** begin Given data **

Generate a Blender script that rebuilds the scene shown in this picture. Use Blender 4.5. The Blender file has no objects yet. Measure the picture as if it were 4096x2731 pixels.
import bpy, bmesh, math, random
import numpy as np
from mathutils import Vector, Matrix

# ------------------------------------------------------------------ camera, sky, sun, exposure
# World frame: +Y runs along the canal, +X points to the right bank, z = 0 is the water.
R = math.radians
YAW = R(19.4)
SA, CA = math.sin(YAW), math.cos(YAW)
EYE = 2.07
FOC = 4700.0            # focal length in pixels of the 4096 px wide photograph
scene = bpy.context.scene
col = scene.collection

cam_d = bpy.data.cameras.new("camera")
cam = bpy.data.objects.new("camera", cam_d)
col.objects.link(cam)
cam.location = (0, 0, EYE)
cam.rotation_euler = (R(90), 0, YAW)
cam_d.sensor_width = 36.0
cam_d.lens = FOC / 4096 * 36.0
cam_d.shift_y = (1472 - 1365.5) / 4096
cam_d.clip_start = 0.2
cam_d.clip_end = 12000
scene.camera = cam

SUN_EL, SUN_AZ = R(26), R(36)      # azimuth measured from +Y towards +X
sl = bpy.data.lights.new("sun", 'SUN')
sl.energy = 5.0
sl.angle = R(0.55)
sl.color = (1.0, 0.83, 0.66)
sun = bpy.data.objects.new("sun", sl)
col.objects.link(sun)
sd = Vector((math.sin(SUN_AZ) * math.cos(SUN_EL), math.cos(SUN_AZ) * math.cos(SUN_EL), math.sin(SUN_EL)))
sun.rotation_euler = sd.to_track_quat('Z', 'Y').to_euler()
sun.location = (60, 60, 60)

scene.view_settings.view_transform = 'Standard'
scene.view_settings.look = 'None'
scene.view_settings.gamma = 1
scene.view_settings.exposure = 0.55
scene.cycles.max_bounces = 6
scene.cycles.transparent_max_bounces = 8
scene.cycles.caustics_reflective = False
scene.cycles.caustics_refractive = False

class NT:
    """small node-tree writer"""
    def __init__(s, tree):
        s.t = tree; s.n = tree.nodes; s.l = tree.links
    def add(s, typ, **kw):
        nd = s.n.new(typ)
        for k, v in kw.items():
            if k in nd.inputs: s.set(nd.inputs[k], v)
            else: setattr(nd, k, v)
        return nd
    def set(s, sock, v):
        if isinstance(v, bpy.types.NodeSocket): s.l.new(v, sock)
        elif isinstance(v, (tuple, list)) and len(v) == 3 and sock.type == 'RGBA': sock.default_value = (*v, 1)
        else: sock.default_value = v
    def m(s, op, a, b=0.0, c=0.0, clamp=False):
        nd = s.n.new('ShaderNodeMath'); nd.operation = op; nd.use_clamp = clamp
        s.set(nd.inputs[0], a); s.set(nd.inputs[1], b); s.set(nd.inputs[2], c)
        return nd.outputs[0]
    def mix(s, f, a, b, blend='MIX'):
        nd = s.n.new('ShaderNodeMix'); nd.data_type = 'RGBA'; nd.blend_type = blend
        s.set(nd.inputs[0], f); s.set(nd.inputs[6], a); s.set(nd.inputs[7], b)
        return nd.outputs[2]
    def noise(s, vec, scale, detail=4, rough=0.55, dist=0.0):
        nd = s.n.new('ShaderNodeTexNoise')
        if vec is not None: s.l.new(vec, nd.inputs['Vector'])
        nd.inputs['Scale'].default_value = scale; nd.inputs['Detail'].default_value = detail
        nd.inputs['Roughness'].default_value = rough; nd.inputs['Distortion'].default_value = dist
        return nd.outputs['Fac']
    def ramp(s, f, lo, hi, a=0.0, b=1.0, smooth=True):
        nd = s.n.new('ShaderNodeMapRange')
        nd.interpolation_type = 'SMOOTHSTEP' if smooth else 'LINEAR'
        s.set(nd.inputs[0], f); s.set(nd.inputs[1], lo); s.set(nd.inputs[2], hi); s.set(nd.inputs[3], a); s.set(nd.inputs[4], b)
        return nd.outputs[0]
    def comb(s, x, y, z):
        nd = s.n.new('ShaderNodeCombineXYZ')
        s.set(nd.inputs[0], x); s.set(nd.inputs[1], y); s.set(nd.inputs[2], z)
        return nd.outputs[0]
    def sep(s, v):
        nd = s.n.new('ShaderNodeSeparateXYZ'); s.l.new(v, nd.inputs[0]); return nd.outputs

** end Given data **

Aim of the exercise >>
Reproduce every line of the listing above in which the string "objects" appears.

Finished exercise >>
Generate a Blender script that rebuilds the scene shown in this picture. Use Blender 4.5. The Blender file has no objects yet. Measure the picture as if it were 4096x2731 pixels.
cam = bpy.data.objects.new("camera", cam_d)
col.objects.link(cam)
sun = bpy.data.objects.new("sun", sl)
col.objects.link(sun)